Give the data again, word for word.

********

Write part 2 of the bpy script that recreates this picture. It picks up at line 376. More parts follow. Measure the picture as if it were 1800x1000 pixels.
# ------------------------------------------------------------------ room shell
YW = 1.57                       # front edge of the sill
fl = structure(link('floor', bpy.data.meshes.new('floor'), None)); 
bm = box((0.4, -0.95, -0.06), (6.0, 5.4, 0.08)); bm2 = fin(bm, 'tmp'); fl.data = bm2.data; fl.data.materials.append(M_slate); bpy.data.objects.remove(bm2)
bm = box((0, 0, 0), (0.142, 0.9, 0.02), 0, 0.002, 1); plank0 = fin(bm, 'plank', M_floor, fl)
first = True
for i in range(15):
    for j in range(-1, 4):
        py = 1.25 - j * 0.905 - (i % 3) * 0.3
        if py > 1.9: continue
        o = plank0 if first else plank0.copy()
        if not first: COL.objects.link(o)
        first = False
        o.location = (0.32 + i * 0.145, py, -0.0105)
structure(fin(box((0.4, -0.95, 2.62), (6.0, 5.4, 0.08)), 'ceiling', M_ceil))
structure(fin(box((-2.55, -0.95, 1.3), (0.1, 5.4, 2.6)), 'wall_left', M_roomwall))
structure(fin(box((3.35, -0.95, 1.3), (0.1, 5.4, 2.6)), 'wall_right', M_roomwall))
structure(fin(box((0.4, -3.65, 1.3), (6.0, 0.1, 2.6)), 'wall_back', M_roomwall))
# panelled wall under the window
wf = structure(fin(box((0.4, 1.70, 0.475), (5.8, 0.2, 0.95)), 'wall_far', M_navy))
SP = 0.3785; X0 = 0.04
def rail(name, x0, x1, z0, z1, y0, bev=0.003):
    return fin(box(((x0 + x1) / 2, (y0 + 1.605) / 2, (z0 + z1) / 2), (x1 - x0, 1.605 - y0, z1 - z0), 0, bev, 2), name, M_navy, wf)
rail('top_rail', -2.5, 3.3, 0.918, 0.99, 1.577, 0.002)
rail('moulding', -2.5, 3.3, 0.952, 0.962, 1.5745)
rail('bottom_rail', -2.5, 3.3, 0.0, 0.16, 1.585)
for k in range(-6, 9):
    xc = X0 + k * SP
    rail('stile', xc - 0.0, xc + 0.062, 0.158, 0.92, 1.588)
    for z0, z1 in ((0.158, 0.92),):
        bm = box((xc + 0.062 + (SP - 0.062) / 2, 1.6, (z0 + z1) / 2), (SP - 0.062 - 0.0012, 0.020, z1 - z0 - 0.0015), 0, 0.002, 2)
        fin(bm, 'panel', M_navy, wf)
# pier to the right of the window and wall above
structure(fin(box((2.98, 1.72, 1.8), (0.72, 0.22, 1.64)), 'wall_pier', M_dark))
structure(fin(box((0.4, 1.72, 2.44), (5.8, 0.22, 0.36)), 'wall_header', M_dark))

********

§ Final answer
Write part 2 of the bpy script that recreates this picture. It picks up at line 376. More parts follow. Measure the picture as if it were 1800x1000 pixels.
# ------------------------------------------------------------------ room shell
YW = 1.57                       # front edge of the sill
fl = structure(link('floor', bpy.data.meshes.new('floor'), None)); 
bm = box((0.4, -0.95, -0.06), (6.0, 5.4, 0.08)); bm2 = fin(bm, 'tmp'); fl.data = bm2.data; fl.data.materials.append(M_slate); bpy.data.objects.remove(bm2)
bm = box((0, 0, 0), (0.142, 0.9, 0.02), 0, 0.002, 1); plank0 = fin(bm, 'plank', M_floor, fl)
first = True
for i in range(15):
    for j in range(-1, 4):
        py = 1.25 - j * 0.905 - (i % 3) * 0.3
        if py > 1.9: continue
        o = plank0 if first else plank0.copy()
        if not first: COL.objects.link(o)
        first = False
        o.location = (0.32 + i * 0.145, py, -0.0105)
structure(fin(box((0.4, -0.95, 2.62), (6.0, 5.4, 0.08)), 'ceiling', M_ceil))
structure(fin(box((-2.55, -0.95, 1.3), (0.1, 5.4, 2.6)), 'wall_left', M_roomwall))
structure(fin(box((3.35, -0.95, 1.3), (0.1, 5.4, 2.6)), 'wall_right', M_roomwall))
structure(fin(box((0.4, -3.65, 1.3), (6.0, 0.1, 2.6)), 'wall_back', M_roomwall))
# panelled wall under the window
wf = structure(fin(box((0.4, 1.70, 0.475), (5.8, 0.2, 0.95)), 'wall_far', M_navy))
SP = 0.3785; X0 = 0.04
def rail(name, x0, x1, z0, z1, y0, bev=0.003):
    return fin(box(((x0 + x1) / 2, (y0 + 1.605) / 2, (z0 + z1) / 2), (x1 - x0, 1.605 - y0, z1 - z0), 0, bev, 2), name, M_navy, wf)
rail('top_rail', -2.5, 3.3, 0.918, 0.99, 1.577, 0.002)
rail('moulding', -2.5, 3.3, 0.952, 0.962, 1.5745)
rail('bottom_rail', -2.5, 3.3, 0.0, 0.16, 1.585)
for k in range(-6, 9):
    xc = X0 + k * SP
    rail('stile', xc - 0.0, xc + 0.062, 0.158, 0.92, 1.588)
    for z0, z1 in ((0.158, 0.92),):
        bm = box((xc + 0.062 + (SP - 0.062) / 2, 1.6, (z0 + z1) / 2), (SP - 0.062 - 0.0012, 0.020, z1 - z0 - 0.0015), 0, 0.002, 2)
        fin(bm, 'panel', M_navy, wf)
# pier to the right of the window and wall above
structure(fin(box((2.98, 1.72, 1.8), (0.72, 0.22, 1.64)), 'wall_pier', M_dark))
structure(fin(box((0.4, 1.72, 2.44), (5.8, 0.22, 0.36)), 'wall_header', M_dark))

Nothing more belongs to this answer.